● INSTRUCTIONS TO FOLLOW: Would you transcribe all of the data exactly, down to the last character?

● GIVEN ENTRIES:

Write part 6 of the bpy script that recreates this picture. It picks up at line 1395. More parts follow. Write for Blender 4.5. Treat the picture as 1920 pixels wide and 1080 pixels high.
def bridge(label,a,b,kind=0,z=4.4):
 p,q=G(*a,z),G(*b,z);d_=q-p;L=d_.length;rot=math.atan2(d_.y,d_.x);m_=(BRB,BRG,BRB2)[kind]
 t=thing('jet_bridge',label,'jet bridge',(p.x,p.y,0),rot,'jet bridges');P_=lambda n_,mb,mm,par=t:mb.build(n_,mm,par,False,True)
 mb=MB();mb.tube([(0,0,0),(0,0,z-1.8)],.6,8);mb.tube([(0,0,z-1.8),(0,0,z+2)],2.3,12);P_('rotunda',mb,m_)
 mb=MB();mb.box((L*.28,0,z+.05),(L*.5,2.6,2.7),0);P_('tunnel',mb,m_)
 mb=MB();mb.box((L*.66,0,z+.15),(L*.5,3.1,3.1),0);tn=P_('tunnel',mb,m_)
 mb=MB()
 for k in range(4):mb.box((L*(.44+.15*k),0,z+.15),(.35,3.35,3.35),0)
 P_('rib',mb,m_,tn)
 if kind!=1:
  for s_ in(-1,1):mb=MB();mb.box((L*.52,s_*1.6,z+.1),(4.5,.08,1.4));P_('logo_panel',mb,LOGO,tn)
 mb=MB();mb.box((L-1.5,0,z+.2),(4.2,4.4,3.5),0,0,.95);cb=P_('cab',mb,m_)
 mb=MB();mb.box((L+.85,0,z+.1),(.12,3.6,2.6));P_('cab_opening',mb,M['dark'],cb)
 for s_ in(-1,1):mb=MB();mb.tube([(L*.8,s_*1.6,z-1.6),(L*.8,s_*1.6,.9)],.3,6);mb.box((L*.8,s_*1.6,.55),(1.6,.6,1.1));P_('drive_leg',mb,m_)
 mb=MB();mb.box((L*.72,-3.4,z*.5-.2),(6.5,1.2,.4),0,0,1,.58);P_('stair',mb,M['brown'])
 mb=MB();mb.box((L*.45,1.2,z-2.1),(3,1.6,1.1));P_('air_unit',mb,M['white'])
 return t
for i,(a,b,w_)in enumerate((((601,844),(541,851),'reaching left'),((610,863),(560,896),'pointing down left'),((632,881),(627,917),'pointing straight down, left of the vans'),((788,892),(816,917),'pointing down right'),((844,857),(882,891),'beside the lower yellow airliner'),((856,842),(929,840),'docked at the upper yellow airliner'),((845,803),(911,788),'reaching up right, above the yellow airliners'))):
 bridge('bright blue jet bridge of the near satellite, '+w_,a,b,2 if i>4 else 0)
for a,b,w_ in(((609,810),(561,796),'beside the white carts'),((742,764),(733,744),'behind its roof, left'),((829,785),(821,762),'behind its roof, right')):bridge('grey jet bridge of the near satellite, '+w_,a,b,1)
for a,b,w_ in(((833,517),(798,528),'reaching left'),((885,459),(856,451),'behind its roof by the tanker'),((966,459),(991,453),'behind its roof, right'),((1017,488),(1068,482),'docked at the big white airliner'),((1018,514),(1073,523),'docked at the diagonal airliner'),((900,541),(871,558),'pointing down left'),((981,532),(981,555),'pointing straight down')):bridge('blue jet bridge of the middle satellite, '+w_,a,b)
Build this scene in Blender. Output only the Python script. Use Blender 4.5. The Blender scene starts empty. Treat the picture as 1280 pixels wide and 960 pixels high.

● COMPLETE OUTPUT:
Write part 6 of the bpy script that recreates this picture. It picks up at line 1395. More parts follow. Write for Blender 4.5. Treat the picture as 1920 pixels wide and 1080 pixels high.
def bridge(label,a,b,kind=0,z=4.4):
 p,q=G(*a,z),G(*b,z);d_=q-p;L=d_.length;rot=math.atan2(d_.y,d_.x);m_=(BRB,BRG,BRB2)[kind]
 t=thing('jet_bridge',label,'jet bridge',(p.x,p.y,0),rot,'jet bridges');P_=lambda n_,mb,mm,par=t:mb.build(n_,mm,par,False,True)
 mb=MB();mb.tube([(0,0,0),(0,0,z-1.8)],.6,8);mb.tube([(0,0,z-1.8),(0,0,z+2)],2.3,12);P_('rotunda',mb,m_)
 mb=MB();mb.box((L*.28,0,z+.05),(L*.5,2.6,2.7),0);P_('tunnel',mb,m_)
 mb=MB();mb.box((L*.66,0,z+.15),(L*.5,3.1,3.1),0);tn=P_('tunnel',mb,m_)
 mb=MB()
 for k in range(4):mb.box((L*(.44+.15*k),0,z+.15),(.35,3.35,3.35),0)
 P_('rib',mb,m_,tn)
 if kind!=1:
  for s_ in(-1,1):mb=MB();mb.box((L*.52,s_*1.6,z+.1),(4.5,.08,1.4));P_('logo_panel',mb,LOGO,tn)
 mb=MB();mb.box((L-1.5,0,z+.2),(4.2,4.4,3.5),0,0,.95);cb=P_('cab',mb,m_)
 mb=MB();mb.box((L+.85,0,z+.1),(.12,3.6,2.6));P_('cab_opening',mb,M['dark'],cb)
 for s_ in(-1,1):mb=MB();mb.tube([(L*.8,s_*1.6,z-1.6),(L*.8,s_*1.6,.9)],.3,6);mb.box((L*.8,s_*1.6,.55),(1.6,.6,1.1));P_('drive_leg',mb,m_)
 mb=MB();mb.box((L*.72,-3.4,z*.5-.2),(6.5,1.2,.4),0,0,1,.58);P_('stair',mb,M['brown'])
 mb=MB();mb.box((L*.45,1.2,z-2.1),(3,1.6,1.1));P_('air_unit',mb,M['white'])
 return t
for i,(a,b,w_)in enumerate((((601,844),(541,851),'reaching left'),((610,863),(560,896),'pointing down left'),((632,881),(627,917),'pointing straight down, left of the vans'),((788,892),(816,917),'pointing down right'),((844,857),(882,891),'beside the lower yellow airliner'),((856,842),(929,840),'docked at the upper yellow airliner'),((845,803),(911,788),'reaching up right, above the yellow airliners'))):
 bridge('bright blue jet bridge of the near satellite, '+w_,a,b,2 if i>4 else 0)
for a,b,w_ in(((609,810),(561,796),'beside the white carts'),((742,764),(733,744),'behind its roof, left'),((829,785),(821,762),'behind its roof, right')):bridge('grey jet bridge of the near satellite, '+w_,a,b,1)
for a,b,w_ in(((833,517),(798,528),'reaching left'),((885,459),(856,451),'behind its roof by the tanker'),((966,459),(991,453),'behind its roof, right'),((1017,488),(1068,482),'docked at the big white airliner'),((1018,514),(1073,523),'docked at the diagonal airliner'),((900,541),(871,558),'pointing down left'),((981,532),(981,555),'pointing straight down')):bridge('blue jet bridge of the middle satellite, '+w_,a,b)
Build this scene in Blender. Output only the Python script. Use Blender 4.5. The Blender scene starts empty. Treat the picture as 1280 pixels wide and 960 pixels high.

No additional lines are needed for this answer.